Reason #1.  A vivid memory, as a small child, lying on the living room floor staring up at the dark ceiling, alone in the night, with the sound of Bach’s b minor mass pouring out of the speakers and over me, lifting me.  Writing music today, is a way of saying, thank you, returning the favor, passing this wonderful invention on to others.

The compositional problem of music…

Half asleep and half dreaming, I was considering the compositional problem of starting and ending music.  The problem is better explained, perhaps, by an analogy with painting.  While I love paintings, I’ve always had trouble with the way they seem to sit so incongruously in their frames on walls, as if the image one saw in the painting was like one out of a window, entirely unrelated to the setting in which it rests.  Rather than merging into its surroundings, with walls gradually transforming themselves into painted image which gradually turns back into wall, the painting is a hole punched into the continuity of the room.  A music composition is similar, except in that it takes place in time rather than within a space.  The music starts out of whatever precedes it – silence, the sounds of people sitting together, noises from outside – and ends with what follows – again, silence, or applause, or whatever.    Somehow I dream of writing music that effortlessly merges out from and back into the rest of the sounds of the universe…

On poetry…

That strain of American poetry which sought to bring poetry down to the level of street language (or to bring street language up to the level of poetry) never was my cup of tea.  No sublimation there – which, after all, is the heart of classic art.  Ginsberg, Ferlinghetti, et. al. may have spoken on and on at great length, but never to me.

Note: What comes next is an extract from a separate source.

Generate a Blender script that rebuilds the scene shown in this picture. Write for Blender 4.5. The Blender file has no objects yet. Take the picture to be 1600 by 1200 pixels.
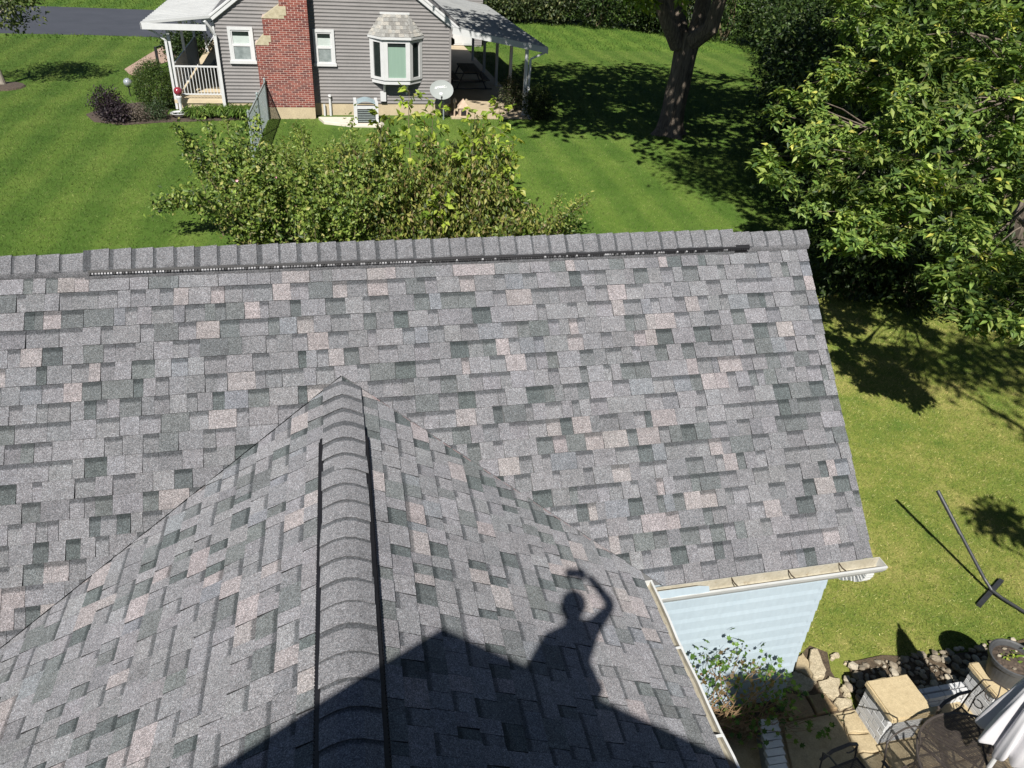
import bpy, bmesh, math, random
import numpy as np
from mathutils import Vector, Matrix

random.seed(7)
rng = np.random.default_rng(11)
S = bpy.context.scene
COL = S.collection
PI = math.pi

# ---------------------------------------------------------------- camera, sky, sun, exposure
CAM_Z = 7.03
YAW, PITCH, ROLL = 0.2532, 0.5667, 0.0646
def cam_axes():
    cy, sy = math.cos(YAW), math.sin(YAW)
    F = np.array([sy*math.cos(PITCH), cy*math.cos(PITCH), -math.sin(PITCH)])
    R = np.array([cy, -sy, 0.0]); U = np.cross(R, F)
    c, s = math.cos(ROLL), math.sin(ROLL)
    return c*R + s*U, -s*R + c*U, F
AX, AY, AF = cam_axes()
FPX = 1194.6
cd = bpy.data.cameras.new('camera')
cam = bpy.data.objects.new('camera', cd); COL.objects.link(cam)
cd.sensor_width = 36.0
cd.lens = FPX/1600*36.0
cd.clip_start = 0.05; cd.clip_end = 600
M4 = Matrix(((AX[0], AY[0], -AF[0], 0), (AX[1], AY[1], -AF[1], 0), (AX[2], AY[2], -AF[2], CAM_Z), (0, 0, 0, 1)))
cam.matrix_world = M4
S.camera = cam

SUN = np.array([0.26, 0.65, -0.7145]); SUN /= np.linalg.norm(SUN)     # direction the light travels
ELEV = math.asin(-SUN[2]); AZ = math.atan2(-SUN[0], -SUN[1])
W = bpy.data.worlds.new('World'); S.world = W; W.use_nodes = True
wn = W.node_tree.nodes; wl = W.node_tree.links
for n in list(wn): wn.remove(n)
sky = wn.new('ShaderNodeTexSky'); sky.sky_type = 'NISHITA'; sky.sun_disc = False
sky.sun_elevation = ELEV; sky.sun_rotation = AZ; sky.air_density = 0.75; sky.dust_density = 0.3; sky.ozone_density = 1.2
bg = wn.new('ShaderNodeBackground'); bg.inputs['Strength'].default_value = 0.05
wo = wn.new('ShaderNodeOutputWorld')
wl.new(sky.outputs[0], bg.inputs['Color']); wl.new(bg.outputs[0], wo.inputs['Surface'])
sd = bpy.data.lights.new('sun', 'SUN'); sd.energy = 5.0; sd.angle = math.radians(0.53); sd.color = (1.0, 0.955, 0.88)
sun = bpy.data.objects.new('sun', sd); COL.objects.link(sun)
sun.rotation_euler = Vector(SUN).to_track_quat('-Z', 'Y').to_euler()
S.view_settings.view_transform = 'Standard'; S.view_settings.look = 'None'
S.view_settings.exposure = 0.5; S.view_settings.gamma = 1.0; S.view_settings.use_curve_mapping = False
try:
    S.cycles.max_bounces = 6; S.cycles.transparent_max_bounces = 8; S.cycles.diffuse_bounces = 3
except Exception: pass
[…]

The art of poetry, to me, is the masterful use of language such that a very great deal is expressed in a minimum of words.  Hence my preference for Yeats, the short poems in Blake’s notebooks.  Street language is simply inadequate for this purpose.  This is not to say that poetic language has to be esoteric.  William Carlos Williams, for instance, uses ordinary language, describing ordinary things, with an extraordinary mastery of implication and compression of meaning that is the equal of the best of haiku.